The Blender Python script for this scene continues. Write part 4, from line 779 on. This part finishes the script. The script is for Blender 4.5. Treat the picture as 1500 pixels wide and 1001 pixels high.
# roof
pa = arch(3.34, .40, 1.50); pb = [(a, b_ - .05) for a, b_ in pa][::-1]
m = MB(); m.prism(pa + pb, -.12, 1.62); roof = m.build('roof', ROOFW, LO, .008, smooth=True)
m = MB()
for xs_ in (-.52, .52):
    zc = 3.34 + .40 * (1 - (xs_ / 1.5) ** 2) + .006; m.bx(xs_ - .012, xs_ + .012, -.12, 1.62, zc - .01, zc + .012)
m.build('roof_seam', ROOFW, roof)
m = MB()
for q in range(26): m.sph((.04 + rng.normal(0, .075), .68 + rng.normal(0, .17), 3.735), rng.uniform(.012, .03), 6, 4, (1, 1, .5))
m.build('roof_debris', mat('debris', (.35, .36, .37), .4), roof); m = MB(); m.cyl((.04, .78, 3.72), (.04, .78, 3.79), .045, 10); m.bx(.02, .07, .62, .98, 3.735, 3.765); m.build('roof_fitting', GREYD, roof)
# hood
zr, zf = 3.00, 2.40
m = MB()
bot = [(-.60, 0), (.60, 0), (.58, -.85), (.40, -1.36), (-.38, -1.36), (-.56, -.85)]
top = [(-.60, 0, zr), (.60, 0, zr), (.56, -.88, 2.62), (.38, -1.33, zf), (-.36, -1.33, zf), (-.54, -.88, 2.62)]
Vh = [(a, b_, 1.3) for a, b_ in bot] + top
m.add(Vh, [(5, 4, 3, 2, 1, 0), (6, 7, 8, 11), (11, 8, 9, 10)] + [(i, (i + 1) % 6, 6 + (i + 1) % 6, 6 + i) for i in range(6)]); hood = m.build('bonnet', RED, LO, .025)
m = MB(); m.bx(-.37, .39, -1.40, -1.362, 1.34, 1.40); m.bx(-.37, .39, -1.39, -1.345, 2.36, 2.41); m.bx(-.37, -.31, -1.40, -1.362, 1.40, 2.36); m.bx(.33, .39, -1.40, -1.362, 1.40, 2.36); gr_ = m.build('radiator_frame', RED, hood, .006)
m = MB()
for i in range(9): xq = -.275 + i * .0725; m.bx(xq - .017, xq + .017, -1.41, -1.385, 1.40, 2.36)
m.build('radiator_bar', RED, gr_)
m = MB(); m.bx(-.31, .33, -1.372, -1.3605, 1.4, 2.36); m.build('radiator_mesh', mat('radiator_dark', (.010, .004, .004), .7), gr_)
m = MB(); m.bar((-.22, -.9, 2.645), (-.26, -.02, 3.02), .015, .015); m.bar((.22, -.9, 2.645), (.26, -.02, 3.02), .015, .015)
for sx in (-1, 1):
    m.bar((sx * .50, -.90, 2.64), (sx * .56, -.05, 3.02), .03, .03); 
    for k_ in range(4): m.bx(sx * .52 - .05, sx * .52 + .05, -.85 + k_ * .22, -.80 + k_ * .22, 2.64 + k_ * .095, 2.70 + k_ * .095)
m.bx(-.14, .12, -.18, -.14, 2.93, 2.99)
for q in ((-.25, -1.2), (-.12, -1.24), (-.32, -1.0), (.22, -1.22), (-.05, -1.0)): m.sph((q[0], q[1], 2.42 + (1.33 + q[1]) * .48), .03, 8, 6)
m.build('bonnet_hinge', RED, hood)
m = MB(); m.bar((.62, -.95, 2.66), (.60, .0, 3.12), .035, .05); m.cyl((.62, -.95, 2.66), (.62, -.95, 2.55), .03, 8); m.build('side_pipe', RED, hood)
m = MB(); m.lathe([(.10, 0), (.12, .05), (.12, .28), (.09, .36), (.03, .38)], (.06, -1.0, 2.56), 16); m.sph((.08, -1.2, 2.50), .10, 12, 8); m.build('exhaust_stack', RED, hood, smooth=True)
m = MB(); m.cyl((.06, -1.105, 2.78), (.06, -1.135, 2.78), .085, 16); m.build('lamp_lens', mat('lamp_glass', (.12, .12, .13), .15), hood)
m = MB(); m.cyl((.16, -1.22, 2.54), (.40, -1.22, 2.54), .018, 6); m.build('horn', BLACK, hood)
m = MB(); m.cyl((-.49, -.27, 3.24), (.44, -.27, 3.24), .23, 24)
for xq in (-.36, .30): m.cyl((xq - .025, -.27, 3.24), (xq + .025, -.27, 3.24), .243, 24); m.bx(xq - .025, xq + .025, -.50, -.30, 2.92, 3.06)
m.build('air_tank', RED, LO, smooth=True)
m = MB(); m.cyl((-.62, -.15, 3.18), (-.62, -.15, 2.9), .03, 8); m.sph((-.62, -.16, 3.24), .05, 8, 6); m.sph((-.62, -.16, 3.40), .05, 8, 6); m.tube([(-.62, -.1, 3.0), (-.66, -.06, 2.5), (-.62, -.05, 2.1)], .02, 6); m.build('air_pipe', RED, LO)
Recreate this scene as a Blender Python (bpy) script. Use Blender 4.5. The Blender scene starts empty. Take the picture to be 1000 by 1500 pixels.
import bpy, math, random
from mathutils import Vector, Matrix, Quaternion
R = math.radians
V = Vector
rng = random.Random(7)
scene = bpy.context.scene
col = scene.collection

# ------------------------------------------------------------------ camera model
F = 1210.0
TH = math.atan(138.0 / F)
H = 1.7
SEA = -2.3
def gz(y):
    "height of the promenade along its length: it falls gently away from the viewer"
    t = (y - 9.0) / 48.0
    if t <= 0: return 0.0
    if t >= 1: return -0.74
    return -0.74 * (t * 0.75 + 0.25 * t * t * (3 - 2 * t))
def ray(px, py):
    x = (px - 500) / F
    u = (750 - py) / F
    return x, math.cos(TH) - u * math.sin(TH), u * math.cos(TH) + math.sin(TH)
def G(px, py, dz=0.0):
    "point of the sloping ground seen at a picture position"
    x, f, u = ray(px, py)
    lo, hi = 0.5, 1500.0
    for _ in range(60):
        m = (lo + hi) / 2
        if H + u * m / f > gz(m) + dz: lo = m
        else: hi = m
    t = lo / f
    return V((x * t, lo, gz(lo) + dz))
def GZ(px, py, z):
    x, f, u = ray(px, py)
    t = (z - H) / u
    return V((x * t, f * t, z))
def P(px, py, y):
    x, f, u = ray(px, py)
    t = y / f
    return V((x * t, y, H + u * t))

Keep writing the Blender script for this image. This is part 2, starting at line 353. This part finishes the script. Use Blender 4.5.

------------------------------------------------------------------------

### YOUR TASK:
From the entries, report each line that includes the word "scene".

### OUTPUT BELOW:
The Blender Python script for this scene continues. Write part 4, from line 779 on. This part finishes the script. The script is for Blender 4.5. Treat the picture as 1500 pixels wide and 1001 pixels high.
Recreate this scene as a Blender Python (bpy) script. Use Blender 4.5. The Blender scene starts empty. Take the picture to be 1000 by 1500 pixels.
scene = bpy.context.scene
col = scene.collection